Опять-таки, если они распинают Христа, то уже не очень важно, что при этом они «ругаются», по крайней мере, с нашей точки зрения. Но здесь мы видим важнейшую составляющую распятия: демонстративный позор, крайнюю степень публичного унижения. Человечество, к сожалению, изобрело много способов постепенно замучить отдельного человека до смерти. Но далеко не все из них предполагают такую степень унижения, беспомощности и демонстративности, как римское распятие, для евреев к тому же отягощенное обнажением и древним проклятием всякого, кто «повешен на древе».
Таким образом, здесь говорится, что эти люди не только заново убивают своими поступками и словами Христа, но и стремятся Его опозорить.
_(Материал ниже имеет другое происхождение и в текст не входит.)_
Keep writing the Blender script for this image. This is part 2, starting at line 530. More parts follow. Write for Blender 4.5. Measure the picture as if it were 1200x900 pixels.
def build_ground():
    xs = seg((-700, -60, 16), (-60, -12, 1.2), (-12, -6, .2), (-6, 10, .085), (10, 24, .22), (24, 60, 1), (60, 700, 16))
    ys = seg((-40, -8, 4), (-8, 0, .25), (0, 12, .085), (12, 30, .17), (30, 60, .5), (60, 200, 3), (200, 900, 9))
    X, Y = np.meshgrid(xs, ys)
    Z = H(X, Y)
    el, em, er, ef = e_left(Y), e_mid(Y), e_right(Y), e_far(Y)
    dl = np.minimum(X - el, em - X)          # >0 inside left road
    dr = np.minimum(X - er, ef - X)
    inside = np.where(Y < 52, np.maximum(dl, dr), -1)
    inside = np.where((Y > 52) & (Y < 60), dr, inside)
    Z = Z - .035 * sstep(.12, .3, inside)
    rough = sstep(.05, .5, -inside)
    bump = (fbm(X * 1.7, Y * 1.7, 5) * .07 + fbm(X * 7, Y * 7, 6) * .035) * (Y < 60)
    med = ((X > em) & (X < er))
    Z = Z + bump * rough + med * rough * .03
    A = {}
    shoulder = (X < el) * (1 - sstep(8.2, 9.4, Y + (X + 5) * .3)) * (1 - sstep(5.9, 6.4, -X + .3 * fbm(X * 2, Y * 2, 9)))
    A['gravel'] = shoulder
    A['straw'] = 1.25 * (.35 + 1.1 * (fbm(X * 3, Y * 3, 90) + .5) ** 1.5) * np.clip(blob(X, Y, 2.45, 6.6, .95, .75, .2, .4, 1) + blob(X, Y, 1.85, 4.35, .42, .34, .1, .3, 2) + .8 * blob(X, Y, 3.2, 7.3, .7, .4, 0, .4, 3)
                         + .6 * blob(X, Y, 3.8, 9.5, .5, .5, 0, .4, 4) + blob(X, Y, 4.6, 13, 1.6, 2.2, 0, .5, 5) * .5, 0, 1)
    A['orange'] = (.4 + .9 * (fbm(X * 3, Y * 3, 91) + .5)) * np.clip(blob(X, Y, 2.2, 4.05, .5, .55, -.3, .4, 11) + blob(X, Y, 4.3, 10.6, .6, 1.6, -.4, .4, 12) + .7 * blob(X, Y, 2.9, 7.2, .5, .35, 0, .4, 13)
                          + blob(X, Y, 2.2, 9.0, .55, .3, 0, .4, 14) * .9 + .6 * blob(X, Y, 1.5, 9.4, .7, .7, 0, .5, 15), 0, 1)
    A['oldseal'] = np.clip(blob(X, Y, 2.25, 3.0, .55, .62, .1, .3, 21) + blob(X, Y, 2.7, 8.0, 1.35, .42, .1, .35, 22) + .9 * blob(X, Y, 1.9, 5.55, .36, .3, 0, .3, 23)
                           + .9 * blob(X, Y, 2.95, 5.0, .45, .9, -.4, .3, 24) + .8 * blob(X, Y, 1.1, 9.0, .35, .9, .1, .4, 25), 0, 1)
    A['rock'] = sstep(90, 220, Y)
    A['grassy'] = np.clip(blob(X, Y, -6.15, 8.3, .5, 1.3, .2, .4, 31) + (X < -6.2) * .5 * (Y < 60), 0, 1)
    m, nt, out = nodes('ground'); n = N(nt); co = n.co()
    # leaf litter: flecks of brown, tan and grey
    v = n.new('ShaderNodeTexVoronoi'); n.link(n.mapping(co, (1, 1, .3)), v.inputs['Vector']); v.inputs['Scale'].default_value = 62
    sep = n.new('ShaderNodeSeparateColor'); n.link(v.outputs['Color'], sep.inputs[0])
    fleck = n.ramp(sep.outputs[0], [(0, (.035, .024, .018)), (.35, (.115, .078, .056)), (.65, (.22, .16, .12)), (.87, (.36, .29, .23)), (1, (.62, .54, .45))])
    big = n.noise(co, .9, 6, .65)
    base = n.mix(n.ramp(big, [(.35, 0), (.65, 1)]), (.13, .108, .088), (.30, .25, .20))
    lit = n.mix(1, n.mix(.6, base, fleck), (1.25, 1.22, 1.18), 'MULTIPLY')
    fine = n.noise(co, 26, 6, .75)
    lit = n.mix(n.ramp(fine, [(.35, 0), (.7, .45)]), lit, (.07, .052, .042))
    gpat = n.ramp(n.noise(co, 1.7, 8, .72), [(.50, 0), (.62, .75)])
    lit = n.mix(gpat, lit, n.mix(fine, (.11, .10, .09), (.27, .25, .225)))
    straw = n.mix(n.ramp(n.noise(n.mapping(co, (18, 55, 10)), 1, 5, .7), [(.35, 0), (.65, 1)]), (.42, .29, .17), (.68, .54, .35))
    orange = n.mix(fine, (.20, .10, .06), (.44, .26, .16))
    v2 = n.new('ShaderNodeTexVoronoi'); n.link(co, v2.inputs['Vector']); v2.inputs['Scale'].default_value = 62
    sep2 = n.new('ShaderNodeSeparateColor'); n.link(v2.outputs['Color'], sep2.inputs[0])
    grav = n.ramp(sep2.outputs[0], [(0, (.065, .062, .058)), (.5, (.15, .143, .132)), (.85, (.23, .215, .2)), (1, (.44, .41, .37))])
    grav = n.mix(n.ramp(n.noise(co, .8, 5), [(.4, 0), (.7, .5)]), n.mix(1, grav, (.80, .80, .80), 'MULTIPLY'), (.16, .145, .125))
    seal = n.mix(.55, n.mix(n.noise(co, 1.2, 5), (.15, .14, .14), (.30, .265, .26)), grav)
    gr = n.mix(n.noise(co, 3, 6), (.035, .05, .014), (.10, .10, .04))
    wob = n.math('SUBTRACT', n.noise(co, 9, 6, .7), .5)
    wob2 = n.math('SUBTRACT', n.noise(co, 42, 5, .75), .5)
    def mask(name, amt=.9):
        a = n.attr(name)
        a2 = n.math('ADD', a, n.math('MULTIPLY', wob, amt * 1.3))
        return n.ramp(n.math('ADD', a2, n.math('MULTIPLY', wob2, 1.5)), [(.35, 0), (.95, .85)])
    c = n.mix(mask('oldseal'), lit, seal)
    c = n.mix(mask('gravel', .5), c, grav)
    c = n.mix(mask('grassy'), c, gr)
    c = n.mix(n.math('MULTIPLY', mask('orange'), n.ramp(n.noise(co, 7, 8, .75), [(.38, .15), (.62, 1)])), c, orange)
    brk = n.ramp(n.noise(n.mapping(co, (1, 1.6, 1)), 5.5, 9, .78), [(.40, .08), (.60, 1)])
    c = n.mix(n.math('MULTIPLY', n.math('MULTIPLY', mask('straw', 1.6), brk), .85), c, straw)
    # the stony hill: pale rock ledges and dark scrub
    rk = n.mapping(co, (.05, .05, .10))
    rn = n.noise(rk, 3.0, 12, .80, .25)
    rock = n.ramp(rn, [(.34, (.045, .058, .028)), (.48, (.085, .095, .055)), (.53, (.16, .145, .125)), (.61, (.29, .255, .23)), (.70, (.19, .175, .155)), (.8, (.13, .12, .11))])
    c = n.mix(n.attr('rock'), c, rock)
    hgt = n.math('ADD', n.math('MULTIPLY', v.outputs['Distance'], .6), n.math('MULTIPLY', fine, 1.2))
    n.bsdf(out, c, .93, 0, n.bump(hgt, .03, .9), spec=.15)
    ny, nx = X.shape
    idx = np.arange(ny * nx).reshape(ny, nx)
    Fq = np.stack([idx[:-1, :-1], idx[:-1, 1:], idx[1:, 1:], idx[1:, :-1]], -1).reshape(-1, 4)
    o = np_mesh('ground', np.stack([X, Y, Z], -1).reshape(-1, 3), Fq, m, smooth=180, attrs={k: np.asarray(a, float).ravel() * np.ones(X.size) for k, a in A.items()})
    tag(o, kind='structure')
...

Я бы предложил такой вариант перевода: «Сына Божьего заново предают распятию и выставляют на позор».
Чтобы представить себе, как это выглядело в первые века нашей эры, можно взглянуть на карикатуру на первых христиан, граффити в Риме (около Палатинского холма) с малограмотной надписью на греческом: «Алексамен почитает бога».
Мы видим здесь человека в традиционном жесте приветствия, он воздает почет… существу с ослиной головой, распятому на кресте.
Неизвестный карикатурист соединил здесь давний антииудейский мотив: иудеи поклоняются ослиной голове, – с христианским почитанием Распятого. Он изобразил, с его точки зрения, самое бессмысленное зрелище: воздание высших почестей самому позорному, что только можно себе представить – ослу, да еще и распятому!
«Для иудеев соблазн, для эллинов безумие» – именно об этом и говорил Павел такими словами (1 Коринфянам 1:22), и всё христианство рождается из принятия этого абсурда и парадокса.
Христос принимает на себя наивысший мыслимый позор, чтобы наделить Своих последователей наивысшим мыслимым почетом.
В истории христианства представления о совести (виновен ли я) и стыде (опозорен ли я) вступали меж собой в причудливые отношения. Но в целом можно сказать, что христианство, начиная с Голгофы – преодоление архаичных представлений о позоре и постепенное осознание индивидуальной вины, которая может быть снята в покаянии.
Но удержаться на этой высоте трудно, и человек то и дело соскальзывает в старую добрую архаику с ее представлениями о коллективном почете: мы самое великое племя, у нас самый крутой вождь, самые позолоченные храмы и самая обширная империя, и так будет всегда. Вопрос о вине и личной ответственности при этом, как правило, снимается: будем поступать не так, как правильней, а так, чтобы выглядеть как можно почетней. Похоже, нынешнее российское общество испытывает именно такое искушение.
Только одно мешает в этом увлекательном деле христианину: память о Голгофе.